Basically what I want to do is create protection against scam bots that trick users into sharing their authentication codes. My thought is to automatically consume these codes right when they come in so they can’t be misused later.
The workflow I have in mind:
- Monitor for incoming verification messages
- Extract the code and use it immediately for authentication
- This makes the code expired so scammers can’t abuse it
I’m running into issues with the technical implementation though. Not sure how to handle the automatic login process without messing up my existing bot functionality.
What I’m hoping to find:
- Some guidance on the best approach for coding this
- Maybe an existing project or code samples I could learn from
- Possibly other developers interested in working together on this
Anyone dealt with similar anti-phishing features before or know of resources that might help?
I’ve worked with Telegram’s API on this - you’re basically building a race condition system to beat scammers to the code. The main challenge is handling session states without breaking your bot. Run the OTP monitoring in a separate thread or process. Use different session files for each function. The hardest part? Figuring out which messages actually have verification codes vs regular messages with numbers. You’ll need solid regex patterns, maybe some ML to catch format variations. What worked for me: create a temp client session just for auth attempts, then destroy it right after. Keeps your main bot session clean. Set up timeouts too - if the code isn’t used within 30-60 seconds, assume it’s legit and consume it. Definitely add proper logging for debugging. Things will go wrong.

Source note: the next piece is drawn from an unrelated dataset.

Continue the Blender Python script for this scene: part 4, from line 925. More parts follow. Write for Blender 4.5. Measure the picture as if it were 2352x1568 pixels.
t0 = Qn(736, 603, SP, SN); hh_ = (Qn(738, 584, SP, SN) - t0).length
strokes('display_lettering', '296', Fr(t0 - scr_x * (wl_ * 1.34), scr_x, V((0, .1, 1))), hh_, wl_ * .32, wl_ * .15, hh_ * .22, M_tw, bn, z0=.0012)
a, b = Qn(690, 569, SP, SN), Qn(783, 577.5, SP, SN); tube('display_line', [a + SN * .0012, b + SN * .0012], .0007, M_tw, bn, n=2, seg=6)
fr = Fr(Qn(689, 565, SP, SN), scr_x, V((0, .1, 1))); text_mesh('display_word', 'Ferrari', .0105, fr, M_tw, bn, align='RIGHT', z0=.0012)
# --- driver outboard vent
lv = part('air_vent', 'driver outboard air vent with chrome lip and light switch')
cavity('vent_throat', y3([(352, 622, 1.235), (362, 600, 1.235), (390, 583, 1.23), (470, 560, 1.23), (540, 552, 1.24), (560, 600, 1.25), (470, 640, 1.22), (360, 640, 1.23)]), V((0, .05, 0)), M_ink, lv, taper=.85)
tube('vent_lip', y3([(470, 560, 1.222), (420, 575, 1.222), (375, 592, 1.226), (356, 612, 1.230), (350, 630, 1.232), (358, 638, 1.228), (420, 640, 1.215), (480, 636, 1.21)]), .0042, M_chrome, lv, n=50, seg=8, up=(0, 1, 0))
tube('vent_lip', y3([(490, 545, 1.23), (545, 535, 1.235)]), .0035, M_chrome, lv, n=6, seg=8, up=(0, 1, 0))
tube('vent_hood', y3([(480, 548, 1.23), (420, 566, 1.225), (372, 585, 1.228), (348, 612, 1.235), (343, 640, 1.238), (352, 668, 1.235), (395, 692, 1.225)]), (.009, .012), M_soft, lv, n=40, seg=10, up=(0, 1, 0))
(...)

this sounds tricky, but interesting! if ur using python, check out the telethon library - it’s good for session management. just be careful with auto-consuming codes, could lock u out. maybe add a delay or ask for confirmation before invalidating?
I built something like this last year and hit a bunch of issues you’ll want to know about. Telegram’s rate limiting is brutal when you’re doing frequent login attempts, especially across multiple accounts. You need solid session handling or you’ll trigger their anti-spam systems. Technically, MTProto beats the high-level libraries - gives you way more control. Focus on intercepting auth.signIn calls and getting the timing right for code consumption. Store your session states properly and handle connection drops. One gotcha: some verification codes have built-in delays before they work, so trying to use them immediately fails. Also set up a whitelist for trusted contacts so you don’t block legit code sharing. It’s worth the hassle though - I saw 80% fewer successful phishing attempts during testing.